Archive photo of children getting their teeth checked
Feb 13, 2018

Black History Month: Remembering the YMCA’s African-American Pioneers

The United States has celebrated Black History Month every February since 1976, when President Gerald Ford finally made official the movement spearheaded by historian Carter G. Woodson in the 1920s. But to understand how African-Americans made the YMCA into what it is today, you have to go back much further in time.

The Early Days

In 1853, a former slave and civic leader in Washington, D.C. named Anthony Bowen (pictured left)—who was also the first black employee of the US Patent Office—founded the first YMCA for African-Americans at a time when most organizations were deeply segregated. Over the next century, hundreds of African-American leaders walked through the doors of the “Twelfth Street YMCA.” It’s where Langston Hughes lived while working as a hotel busboy, where Thurgood Marshall planned his strategy for Brown vs. Board of Education and where NBA legend Elgin Baylor learned how to play basketball.

But the Twelfth Street YMCA wasn’t alone for long. The president of Sears Roebuck and Company in Chicago, Julius Rosenwald, donated over $600,000 to build 26 YMCAs in 25 cities. By the mid-1920s, there were 28,000 African-American Y members at 51 city YMCAs and 128 college chapters.

One of those "Rosenwald Ys" was the Wabash Avenue YMCA right here in Chicago, a pivotal social center where African Americans who came to Chicago during the Great Migration were provided with housing and job training. In 1915, the Association for the Study of Negro Life and History was founded at the Wabash Avenue YMCA, which also provided African-American soldiers with food and lodging during both World Wars.

Civil Rights

In 1931, the YMCA's World Conference condemned racial discrimination and passed a resolution to end segregation, since "racial and cultural variations offer an opportunity for enrichment of culture through fellowship across racial and cultural lines." However, a few associations in the United States—particularly in the Jim Crow South—completely ignored the resolution.
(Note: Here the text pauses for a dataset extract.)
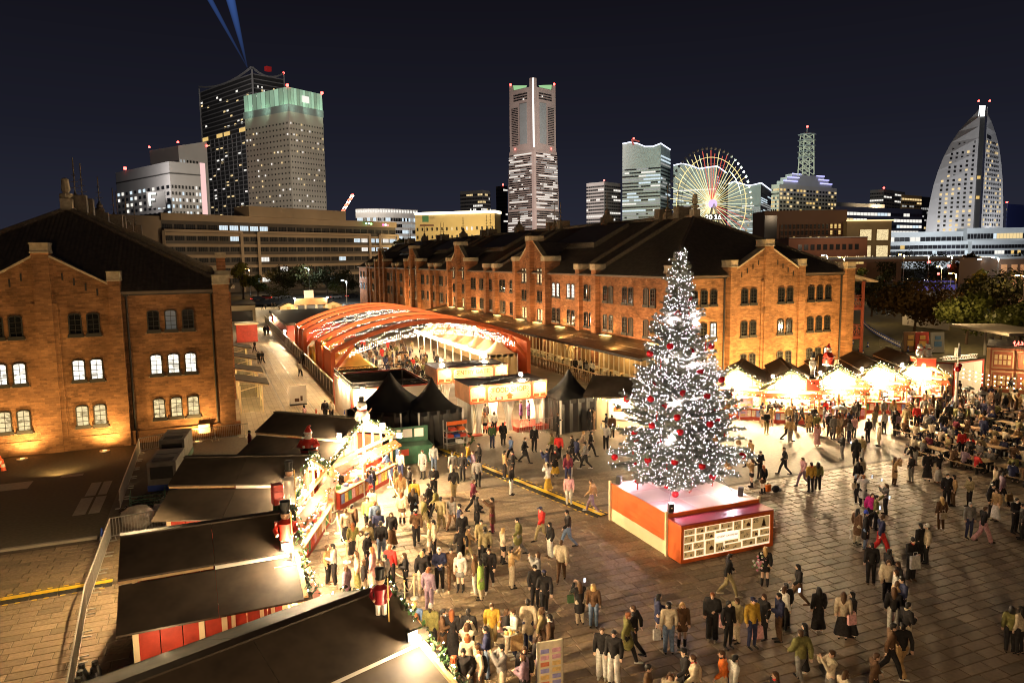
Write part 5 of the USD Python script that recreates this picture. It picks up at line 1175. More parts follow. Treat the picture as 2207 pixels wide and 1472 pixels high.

So the National Council of YMCAs passed a resolution in 1946 ordering all associations to “eliminate all racial discriminations" and remove racial designations from all its publications. Even then, some associations dragged their feet, or changed their policies in name only. In response, the director of a YMCA in Brooklyn, Russell N. Service, organized a walk-out at the Association of YMCA Secretaries (AOS)’s national meeting in 1953 to protest continuing discrimination at some Y branches.

The very next year, the AOS elected its first African-American president, Leo Marsh (pictured left), and over the next two decades, the YMCA established the Commission on Interracial Policies and Programs, as well as the Committee for Interracial Advance, which studied demographics and policies across the country and recommended improvements. Finally, in 1967 all local associations were required to change their membership policies to ensure no “discrimination on the basis of race, color, or national origin," or else face the revocation of their YMCA charter.

A New Era

In 1968, the director of a YMCA in Houston, Quentin Mease, founded the Black Achievers Program to provide African-American youth with positive role models. Three years later, Leo Marsh opened his own chapter of the program at his YMCA in Harlem, and dozens of other YMCAs followed suit, including the YMCA of Metro Chicago’s Achievers Program. Today, our youth development and social responsibility initiatives—like Youth Safety and Violence Prevention’s Urban Warriors and Story Squad programs—would not have been possible without the dedicated, passionate, inclusive work of the YMCA’s African-American pioneers throughout the organization’s history. This month—and every month—we remember them, and we thank them.